Transcribe the material in full, exactly as written.

** start **

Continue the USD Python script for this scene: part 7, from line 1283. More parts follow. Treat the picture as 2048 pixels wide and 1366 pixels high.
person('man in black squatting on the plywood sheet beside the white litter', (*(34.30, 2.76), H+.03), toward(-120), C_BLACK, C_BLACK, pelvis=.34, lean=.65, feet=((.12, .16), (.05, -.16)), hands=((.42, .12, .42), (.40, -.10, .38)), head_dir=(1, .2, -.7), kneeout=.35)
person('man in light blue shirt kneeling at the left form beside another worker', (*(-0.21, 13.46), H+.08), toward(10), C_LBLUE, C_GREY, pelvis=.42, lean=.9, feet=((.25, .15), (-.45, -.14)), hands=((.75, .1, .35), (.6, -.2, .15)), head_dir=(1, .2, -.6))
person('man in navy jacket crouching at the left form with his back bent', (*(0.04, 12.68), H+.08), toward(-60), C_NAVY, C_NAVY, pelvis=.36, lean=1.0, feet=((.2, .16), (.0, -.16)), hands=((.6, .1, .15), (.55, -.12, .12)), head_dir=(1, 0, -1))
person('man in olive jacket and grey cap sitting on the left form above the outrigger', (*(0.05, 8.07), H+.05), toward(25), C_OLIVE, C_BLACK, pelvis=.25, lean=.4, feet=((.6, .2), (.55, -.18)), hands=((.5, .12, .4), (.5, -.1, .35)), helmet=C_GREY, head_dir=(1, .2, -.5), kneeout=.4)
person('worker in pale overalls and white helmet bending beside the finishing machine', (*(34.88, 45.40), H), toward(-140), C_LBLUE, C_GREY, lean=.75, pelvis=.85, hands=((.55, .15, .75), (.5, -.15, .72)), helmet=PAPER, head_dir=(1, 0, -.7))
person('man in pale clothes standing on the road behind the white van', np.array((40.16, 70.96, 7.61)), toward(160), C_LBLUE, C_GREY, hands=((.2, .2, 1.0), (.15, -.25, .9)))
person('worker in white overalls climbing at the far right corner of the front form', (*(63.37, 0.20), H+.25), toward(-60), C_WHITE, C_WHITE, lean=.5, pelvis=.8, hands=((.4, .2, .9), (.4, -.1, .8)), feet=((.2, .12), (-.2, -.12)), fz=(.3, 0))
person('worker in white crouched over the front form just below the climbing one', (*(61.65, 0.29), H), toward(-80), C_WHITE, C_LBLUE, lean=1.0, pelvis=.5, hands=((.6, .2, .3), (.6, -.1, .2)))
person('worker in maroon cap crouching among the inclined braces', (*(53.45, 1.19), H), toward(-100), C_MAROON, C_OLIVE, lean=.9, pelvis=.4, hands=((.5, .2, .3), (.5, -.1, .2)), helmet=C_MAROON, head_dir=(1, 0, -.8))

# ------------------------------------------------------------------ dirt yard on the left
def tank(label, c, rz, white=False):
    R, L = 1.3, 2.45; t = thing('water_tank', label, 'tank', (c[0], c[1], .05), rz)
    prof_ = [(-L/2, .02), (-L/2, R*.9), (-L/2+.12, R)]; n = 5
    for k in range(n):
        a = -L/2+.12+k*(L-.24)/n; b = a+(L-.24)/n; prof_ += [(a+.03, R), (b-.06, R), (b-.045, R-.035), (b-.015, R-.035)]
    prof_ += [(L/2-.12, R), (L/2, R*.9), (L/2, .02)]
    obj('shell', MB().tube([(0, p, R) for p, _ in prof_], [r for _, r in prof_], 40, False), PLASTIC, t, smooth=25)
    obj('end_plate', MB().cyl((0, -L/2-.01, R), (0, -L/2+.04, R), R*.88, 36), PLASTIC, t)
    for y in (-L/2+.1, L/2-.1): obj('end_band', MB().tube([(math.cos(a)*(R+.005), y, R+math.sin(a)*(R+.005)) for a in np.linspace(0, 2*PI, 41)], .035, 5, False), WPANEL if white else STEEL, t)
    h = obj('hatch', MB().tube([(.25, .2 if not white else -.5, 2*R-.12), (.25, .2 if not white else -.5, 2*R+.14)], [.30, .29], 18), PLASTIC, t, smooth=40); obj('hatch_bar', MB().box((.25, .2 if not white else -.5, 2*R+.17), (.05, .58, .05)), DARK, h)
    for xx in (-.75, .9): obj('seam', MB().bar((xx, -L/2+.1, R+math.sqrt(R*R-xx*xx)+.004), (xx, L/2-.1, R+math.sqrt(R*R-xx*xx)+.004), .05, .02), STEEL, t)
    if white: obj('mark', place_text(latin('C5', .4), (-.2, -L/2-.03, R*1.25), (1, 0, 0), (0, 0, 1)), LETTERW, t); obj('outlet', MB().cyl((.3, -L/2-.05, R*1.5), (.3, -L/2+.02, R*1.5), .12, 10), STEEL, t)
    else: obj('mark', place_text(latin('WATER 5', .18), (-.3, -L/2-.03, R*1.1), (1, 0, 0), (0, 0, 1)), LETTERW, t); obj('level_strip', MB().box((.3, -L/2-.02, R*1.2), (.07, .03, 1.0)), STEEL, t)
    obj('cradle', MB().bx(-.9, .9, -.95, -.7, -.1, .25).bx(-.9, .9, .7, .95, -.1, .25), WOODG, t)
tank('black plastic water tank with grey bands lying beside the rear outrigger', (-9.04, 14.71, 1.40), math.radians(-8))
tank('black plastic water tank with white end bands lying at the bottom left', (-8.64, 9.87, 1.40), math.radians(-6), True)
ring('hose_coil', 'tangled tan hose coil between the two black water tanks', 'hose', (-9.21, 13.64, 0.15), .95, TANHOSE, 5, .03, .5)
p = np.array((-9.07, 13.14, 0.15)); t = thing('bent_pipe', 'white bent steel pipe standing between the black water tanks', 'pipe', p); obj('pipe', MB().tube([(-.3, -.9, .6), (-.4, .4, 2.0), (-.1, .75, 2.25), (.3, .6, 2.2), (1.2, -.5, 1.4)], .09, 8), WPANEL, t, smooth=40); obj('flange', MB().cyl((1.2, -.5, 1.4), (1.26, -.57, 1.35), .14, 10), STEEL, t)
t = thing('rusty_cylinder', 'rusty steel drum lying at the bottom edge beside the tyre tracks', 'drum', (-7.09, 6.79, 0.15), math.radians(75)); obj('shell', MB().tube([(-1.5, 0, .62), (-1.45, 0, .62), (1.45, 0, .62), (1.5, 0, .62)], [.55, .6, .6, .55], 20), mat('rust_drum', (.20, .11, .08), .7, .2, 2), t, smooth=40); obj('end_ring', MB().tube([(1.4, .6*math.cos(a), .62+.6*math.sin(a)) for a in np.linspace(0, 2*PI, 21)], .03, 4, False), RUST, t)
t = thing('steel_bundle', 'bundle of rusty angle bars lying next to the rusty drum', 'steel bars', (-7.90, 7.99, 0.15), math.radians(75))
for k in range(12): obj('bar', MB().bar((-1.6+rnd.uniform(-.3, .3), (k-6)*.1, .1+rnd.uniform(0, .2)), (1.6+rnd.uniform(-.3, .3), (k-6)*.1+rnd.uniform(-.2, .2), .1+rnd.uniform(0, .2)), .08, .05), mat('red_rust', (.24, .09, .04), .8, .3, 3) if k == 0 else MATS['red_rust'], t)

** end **

**Answer to the exercise:**
Continue the USD Python script for this scene: part 7, from line 1283. More parts follow. Treat the picture as 2048 pixels wide and 1366 pixels high.
person('man in black squatting on the plywood sheet beside the white litter', (*(34.30, 2.76), H+.03), toward(-120), C_BLACK, C_BLACK, pelvis=.34, lean=.65, feet=((.12, .16), (.05, -.16)), hands=((.42, .12, .42), (.40, -.10, .38)), head_dir=(1, .2, -.7), kneeout=.35)
person('man in light blue shirt kneeling at the left form beside another worker', (*(-0.21, 13.46), H+.08), toward(10), C_LBLUE, C_GREY, pelvis=.42, lean=.9, feet=((.25, .15), (-.45, -.14)), hands=((.75, .1, .35), (.6, -.2, .15)), head_dir=(1, .2, -.6))
person('man in navy jacket crouching at the left form with his back bent', (*(0.04, 12.68), H+.08), toward(-60), C_NAVY, C_NAVY, pelvis=.36, lean=1.0, feet=((.2, .16), (.0, -.16)), hands=((.6, .1, .15), (.55, -.12, .12)), head_dir=(1, 0, -1))
person('man in olive jacket and grey cap sitting on the left form above the outrigger', (*(0.05, 8.07), H+.05), toward(25), C_OLIVE, C_BLACK, pelvis=.25, lean=.4, feet=((.6, .2), (.55, -.18)), hands=((.5, .12, .4), (.5, -.1, .35)), helmet=C_GREY, head_dir=(1, .2, -.5), kneeout=.4)
person('worker in pale overalls and white helmet bending beside the finishing machine', (*(34.88, 45.40), H), toward(-140), C_LBLUE, C_GREY, lean=.75, pelvis=.85, hands=((.55, .15, .75), (.5, -.15, .72)), helmet=PAPER, head_dir=(1, 0, -.7))
person('man in pale clothes standing on the road behind the white van', np.array((40.16, 70.96, 7.61)), toward(160), C_LBLUE, C_GREY, hands=((.2, .2, 1.0), (.15, -.25, .9)))
person('worker in white overalls climbing at the far right corner of the front form', (*(63.37, 0.20), H+.25), toward(-60), C_WHITE, C_WHITE, lean=.5, pelvis=.8, hands=((.4, .2, .9), (.4, -.1, .8)), feet=((.2, .12), (-.2, -.12)), fz=(.3, 0))
person('worker in white crouched over the front form just below the climbing one', (*(61.65, 0.29), H), toward(-80), C_WHITE, C_LBLUE, lean=1.0, pelvis=.5, hands=((.6, .2, .3), (.6, -.1, .2)))
person('worker in maroon cap crouching among the inclined braces', (*(53.45, 1.19), H), toward(-100), C_MAROON, C_OLIVE, lean=.9, pelvis=.4, hands=((.5, .2, .3), (.5, -.1, .2)), helmet=C_MAROON, head_dir=(1, 0, -.8))

# ------------------------------------------------------------------ dirt yard on the left
def tank(label, c, rz, white=False):
    R, L = 1.3, 2.45; t = thing('water_tank', label, 'tank', (c[0], c[1], .05), rz)
    prof_ = [(-L/2, .02), (-L/2, R*.9), (-L/2+.12, R)]; n = 5
    for k in range(n):
        a = -L/2+.12+k*(L-.24)/n; b = a+(L-.24)/n; prof_ += [(a+.03, R), (b-.06, R), (b-.045, R-.035), (b-.015, R-.035)]
    prof_ += [(L/2-.12, R), (L/2, R*.9), (L/2, .02)]
    obj('shell', MB().tube([(0, p, R) for p, _ in prof_], [r for _, r in prof_], 40, False), PLASTIC, t, smooth=25)
    obj('end_plate', MB().cyl((0, -L/2-.01, R), (0, -L/2+.04, R), R*.88, 36), PLASTIC, t)
    for y in (-L/2+.1, L/2-.1): obj('end_band', MB().tube([(math.cos(a)*(R+.005), y, R+math.sin(a)*(R+.005)) for a in np.linspace(0, 2*PI, 41)], .035, 5, False), WPANEL if white else STEEL, t)
    h = obj('hatch', MB().tube([(.25, .2 if not white else -.5, 2*R-.12), (.25, .2 if not white else -.5, 2*R+.14)], [.30, .29], 18), PLASTIC, t, smooth=40); obj('hatch_bar', MB().box((.25, .2 if not white else -.5, 2*R+.17), (.05, .58, .05)), DARK, h)
    for xx in (-.75, .9): obj('seam', MB().bar((xx, -L/2+.1, R+math.sqrt(R*R-xx*xx)+.004), (xx, L/2-.1, R+math.sqrt(R*R-xx*xx)+.004), .05, .02), STEEL, t)
    if white: obj('mark', place_text(latin('C5', .4), (-.2, -L/2-.03, R*1.25), (1, 0, 0), (0, 0, 1)), LETTERW, t); obj('outlet', MB().cyl((.3, -L/2-.05, R*1.5), (.3, -L/2+.02, R*1.5), .12, 10), STEEL, t)
    else: obj('mark', place_text(latin('WATER 5', .18), (-.3, -L/2-.03, R*1.1), (1, 0, 0), (0, 0, 1)), LETTERW, t); obj('level_strip', MB().box((.3, -L/2-.02, R*1.2), (.07, .03, 1.0)), STEEL, t)
    obj('cradle', MB().bx(-.9, .9, -.95, -.7, -.1, .25).bx(-.9, .9, .7, .95, -.1, .25), WOODG, t)
tank('black plastic water tank with grey bands lying beside the rear outrigger', (-9.04, 14.71, 1.40), math.radians(-8))
tank('black plastic water tank with white end bands lying at the bottom left', (-8.64, 9.87, 1.40), math.radians(-6), True)
ring('hose_coil', 'tangled tan hose coil between the two black water tanks', 'hose', (-9.21, 13.64, 0.15), .95, TANHOSE, 5, .03, .5)
p = np.array((-9.07, 13.14, 0.15)); t = thing('bent_pipe', 'white bent steel pipe standing between the black water tanks', 'pipe', p); obj('pipe', MB().tube([(-.3, -.9, .6), (-.4, .4, 2.0), (-.1, .75, 2.25), (.3, .6, 2.2), (1.2, -.5, 1.4)], .09, 8), WPANEL, t, smooth=40); obj('flange', MB().cyl((1.2, -.5, 1.4), (1.26, -.57, 1.35), .14, 10), STEEL, t)
t = thing('rusty_cylinder', 'rusty steel drum lying at the bottom edge beside the tyre tracks', 'drum', (-7.09, 6.79, 0.15), math.radians(75)); obj('shell', MB().tube([(-1.5, 0, .62), (-1.45, 0, .62), (1.45, 0, .62), (1.5, 0, .62)], [.55, .6, .6, .55], 20), mat('rust_drum', (.20, .11, .08), .7, .2, 2), t, smooth=40); obj('end_ring', MB().tube([(1.4, .6*math.cos(a), .62+.6*math.sin(a)) for a in np.linspace(0, 2*PI, 21)], .03, 4, False), RUST, t)
t = thing('steel_bundle', 'bundle of rusty angle bars lying next to the rusty drum', 'steel bars', (-7.90, 7.99, 0.15), math.radians(75))
for k in range(12): obj('bar', MB().bar((-1.6+rnd.uniform(-.3, .3), (k-6)*.1, .1+rnd.uniform(0, .2)), (1.6+rnd.uniform(-.3, .3), (k-6)*.1+rnd.uniform(-.2, .2), .1+rnd.uniform(0, .2)), .08, .05), mat('red_rust', (.24, .09, .04), .8, .3, 3) if k == 0 else MATS['red_rust'], t)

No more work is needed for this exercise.